The whole of the book feels crouched, hugging the river, seeking the shadows, sharing in whispers, reading in abstraction, wanting to be heard, to be seen, to stand upright in the light, but never doing so for the consequences of leaving the perceived safety of slouched shadows and muted voices.
At night I look into the sky and wish for it to come closer; even a single branch crossing my view has the effect of an embrace, something to hold me in place, to keep me from floating off into the depths of night.
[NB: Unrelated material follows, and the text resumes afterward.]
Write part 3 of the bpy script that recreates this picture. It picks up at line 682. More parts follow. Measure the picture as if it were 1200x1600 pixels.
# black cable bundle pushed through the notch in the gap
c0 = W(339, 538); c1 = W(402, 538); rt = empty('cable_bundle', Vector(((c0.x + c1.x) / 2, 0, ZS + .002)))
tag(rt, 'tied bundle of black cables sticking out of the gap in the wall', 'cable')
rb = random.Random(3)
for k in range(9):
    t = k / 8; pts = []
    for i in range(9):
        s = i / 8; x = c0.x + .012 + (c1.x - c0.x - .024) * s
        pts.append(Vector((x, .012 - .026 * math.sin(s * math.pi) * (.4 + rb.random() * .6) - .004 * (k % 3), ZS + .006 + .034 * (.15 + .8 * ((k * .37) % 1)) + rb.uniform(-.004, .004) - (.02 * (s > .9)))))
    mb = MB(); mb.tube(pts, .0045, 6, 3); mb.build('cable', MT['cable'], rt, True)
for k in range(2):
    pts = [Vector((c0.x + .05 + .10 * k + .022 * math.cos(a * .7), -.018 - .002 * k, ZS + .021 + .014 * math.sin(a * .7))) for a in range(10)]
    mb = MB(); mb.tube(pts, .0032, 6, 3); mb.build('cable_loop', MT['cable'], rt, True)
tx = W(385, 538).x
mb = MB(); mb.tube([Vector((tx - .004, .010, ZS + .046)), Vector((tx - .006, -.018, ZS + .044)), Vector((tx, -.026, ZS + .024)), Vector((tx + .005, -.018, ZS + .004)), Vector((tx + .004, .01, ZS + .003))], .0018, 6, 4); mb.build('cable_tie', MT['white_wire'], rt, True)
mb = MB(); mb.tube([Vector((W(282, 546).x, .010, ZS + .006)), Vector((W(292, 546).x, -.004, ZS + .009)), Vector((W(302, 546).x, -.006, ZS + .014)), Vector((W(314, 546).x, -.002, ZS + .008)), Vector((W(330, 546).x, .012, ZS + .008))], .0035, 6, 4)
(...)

Cicada’s husk, coccolith, marks the body leaves behind. Soft tissue rots, bones grow brittle.
You turn to chalk.
I need to be seen to know I am real.
I need to stay out of sight.
They are looking for me.
They avert their eyes.
You can fit your body in this hallow like you were pulled from it at birth, like the theory of the continents drifting apart, don’t we all want to go back where we came from, curl into that shelter, that cove, that place where the land wraps around us like a cupped palm.
The Inhabitants is a powerfully restrained book, and it has taken me almost a year to digest it fully, so I feel slightly comfortable talking about it with all of you today.
I am far from an academic, and I will include other reviews, YouTube videos, and Podcasts in the footnotes of today’s newsletter to allow you to inform yourself about certain aspects of this book as you wish.
I receive things emotionally, and this book is heavy yet full of beauty.
Raymond Meeks and George Weld created a beautiful object with a minimal feel, inelegant materials, recycled paper, and a rough cloth that wraps the book, all of which invoke the experience and inhabitation found within its pages.
If you can still find a copy, I highly recommend it. However, be prepared to invest in this book; it takes many readings to fully appreciate its value. This is no easy read, and nor should it be.
I brought your language back to you.
Thank you for stopping by today. I plan on making more of these personal reviews of photobooks from my collection as I feel like writing about them.
The Inhabitants has been on my mind since I picked it up last spring. After sitting with it and reading what others had to say about their experiences, I felt like I could finally articulate some helpful thoughts or commentary on it.
Take care of yourselves, and I’ll see you all next time.
I should also mention that all pulled quotes throughout today’s newsletter are from George Weld’s text in The Inhabitants, either as they are presented in the book to their placement on the page to the images or rearranged by me to fit the flow of my review (hopefully not to the horror of George and Raymond), and all quotes within the text body of my review are taken from Raymond Meeks when speaking about the book with George and Clement at Le Feuilletage in France.
What a lovely review, man. Good stuff!
Wow, this sounds and looks incredible. Thank you for your introduction to this book!